> [Short problem]: Set down exactly the lines of the listing below, please, beginning with the first and ending with the line that holds "return Vector(((x - CX)".

> [Data shown]:
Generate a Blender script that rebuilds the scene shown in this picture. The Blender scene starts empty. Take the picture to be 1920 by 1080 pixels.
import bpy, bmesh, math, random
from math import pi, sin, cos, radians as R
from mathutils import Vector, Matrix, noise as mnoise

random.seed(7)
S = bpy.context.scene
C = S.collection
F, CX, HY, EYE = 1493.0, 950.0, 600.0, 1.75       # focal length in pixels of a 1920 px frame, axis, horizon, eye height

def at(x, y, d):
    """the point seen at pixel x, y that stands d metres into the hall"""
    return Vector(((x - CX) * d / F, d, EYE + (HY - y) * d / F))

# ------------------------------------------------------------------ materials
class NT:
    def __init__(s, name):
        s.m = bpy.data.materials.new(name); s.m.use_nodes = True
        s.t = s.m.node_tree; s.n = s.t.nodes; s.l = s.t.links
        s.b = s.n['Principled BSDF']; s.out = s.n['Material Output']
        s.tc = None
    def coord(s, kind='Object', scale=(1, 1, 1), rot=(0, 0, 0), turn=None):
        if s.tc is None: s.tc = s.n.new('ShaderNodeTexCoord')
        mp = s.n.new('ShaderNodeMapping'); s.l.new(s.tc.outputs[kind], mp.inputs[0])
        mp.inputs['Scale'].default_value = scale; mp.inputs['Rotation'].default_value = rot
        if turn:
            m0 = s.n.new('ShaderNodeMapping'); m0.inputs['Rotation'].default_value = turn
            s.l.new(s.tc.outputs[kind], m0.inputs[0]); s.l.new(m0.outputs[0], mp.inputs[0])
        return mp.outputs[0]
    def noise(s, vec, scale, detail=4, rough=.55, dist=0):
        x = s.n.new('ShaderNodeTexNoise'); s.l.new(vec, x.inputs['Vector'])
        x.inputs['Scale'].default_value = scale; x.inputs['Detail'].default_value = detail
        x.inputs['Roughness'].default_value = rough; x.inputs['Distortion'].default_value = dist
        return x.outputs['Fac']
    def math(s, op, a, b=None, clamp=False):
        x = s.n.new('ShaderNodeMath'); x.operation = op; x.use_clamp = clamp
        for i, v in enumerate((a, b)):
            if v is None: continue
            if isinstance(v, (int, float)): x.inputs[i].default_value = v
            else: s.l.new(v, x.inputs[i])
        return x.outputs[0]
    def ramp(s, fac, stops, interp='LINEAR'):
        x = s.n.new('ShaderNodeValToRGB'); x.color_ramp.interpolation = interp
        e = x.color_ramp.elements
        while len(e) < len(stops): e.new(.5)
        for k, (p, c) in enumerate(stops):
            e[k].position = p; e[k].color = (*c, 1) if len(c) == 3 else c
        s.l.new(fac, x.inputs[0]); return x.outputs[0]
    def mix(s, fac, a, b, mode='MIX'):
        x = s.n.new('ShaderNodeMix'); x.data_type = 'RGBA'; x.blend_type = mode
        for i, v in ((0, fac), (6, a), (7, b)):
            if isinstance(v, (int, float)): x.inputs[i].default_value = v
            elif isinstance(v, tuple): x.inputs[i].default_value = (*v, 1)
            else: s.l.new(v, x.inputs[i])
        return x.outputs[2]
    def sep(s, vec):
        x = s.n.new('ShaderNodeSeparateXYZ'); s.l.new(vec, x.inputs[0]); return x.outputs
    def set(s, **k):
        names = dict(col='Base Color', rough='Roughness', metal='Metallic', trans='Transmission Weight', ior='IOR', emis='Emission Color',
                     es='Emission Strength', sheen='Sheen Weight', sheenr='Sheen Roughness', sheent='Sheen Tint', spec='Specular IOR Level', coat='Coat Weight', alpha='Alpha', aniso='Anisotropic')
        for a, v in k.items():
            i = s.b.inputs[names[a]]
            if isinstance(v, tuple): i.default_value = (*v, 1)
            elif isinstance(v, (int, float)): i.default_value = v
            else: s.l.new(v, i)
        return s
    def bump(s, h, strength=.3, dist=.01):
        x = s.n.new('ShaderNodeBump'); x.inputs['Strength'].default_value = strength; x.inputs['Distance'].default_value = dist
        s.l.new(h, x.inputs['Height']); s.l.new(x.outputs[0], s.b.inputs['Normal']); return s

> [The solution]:
Generate a Blender script that rebuilds the scene shown in this picture. The Blender scene starts empty. Take the picture to be 1920 by 1080 pixels.
import bpy, bmesh, math, random
from math import pi, sin, cos, radians as R
from mathutils import Vector, Matrix, noise as mnoise

random.seed(7)
S = bpy.context.scene
C = S.collection
F, CX, HY, EYE = 1493.0, 950.0, 600.0, 1.75       # focal length in pixels of a 1920 px frame, axis, horizon, eye height

def at(x, y, d):
    """the point seen at pixel x, y that stands d metres into the hall"""
    return Vector(((x - CX) * d / F, d, EYE + (HY - y) * d / F))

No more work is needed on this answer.